特別なそれではないのだが、俺にとっては張り付いた仮面に手を掛けられた様な感覚になり肝が冷えた。
そうであるかもしれないし、違うのかもしれない。意図が無いのかと言えば、きっと有るのだろう。
示唆されたものは、恐らく俺の根源から蔓延るモノ。
偽りなのではなく、まるで最初からそうであったかの様に俺を形作り、時に俺を支えながら時に他人を時に自分さえも傷付ける。随分と昔に硬くなってしまった心は既に痛みを感じる事さえ難しい程になった。
痛みを…傷を曝す事をきっと恐れはしないだろう。
それらを抱えているのならば。
俺は………。
………傷や痛みを抱え、背負ったり等はしていない。
縁の別離にあたり、振った事も振られた事も…剰え喧嘩をした事も無い。
気付けば既に離れてしまっていた相手を思い出して悲しいと思った事は皆無だ。
悲しい、喩えそう感じたとしても異様な速度で悲しみが薄れ忘れていく。以前記した欠けているモノの影響だろう。
故に、何よりも恐ろしいのは空虚な己を曝す事だ。
多分俺は誰よりも滑稽で虚偽に塗れているのかもしれない。
愛している、手離さないと言いつつ…お前が手を離せば、心が痛いと感じようともきっと俺は笑ってその手を離す。

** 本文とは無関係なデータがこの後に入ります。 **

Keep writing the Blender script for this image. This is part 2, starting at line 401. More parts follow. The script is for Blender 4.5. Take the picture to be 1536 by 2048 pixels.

それでお前が幸せならばと己に言い聞かせて、また一つ嘘を重ねるのだろう。
そうして増えていく欺瞞の中に唯一つだけの真実を。
今までの誰よりもお前の事を愛している。
お前を想う傍らから感じる痛みは薄れる事を知らず、更にこの心を支配しようとさえしているこの想いに嘘偽りは無い。
今までに感じた事の無い愛しさと痛み。
それらを抱きながら愛しているのだと、叫んでみても良い筈だ。
足掻く姿を見せた時、俺は総てを解放しているだろう……
俺が落ち着いて見えているのは余裕ではなく、臆病故に己を誇張しているだけの…唯のハリボテに過ぎない。
………道化にならない様に…自己の変革を試みなければ。
愛すればこそ…向き合わなければならないだろう、己とも…彼奴とも。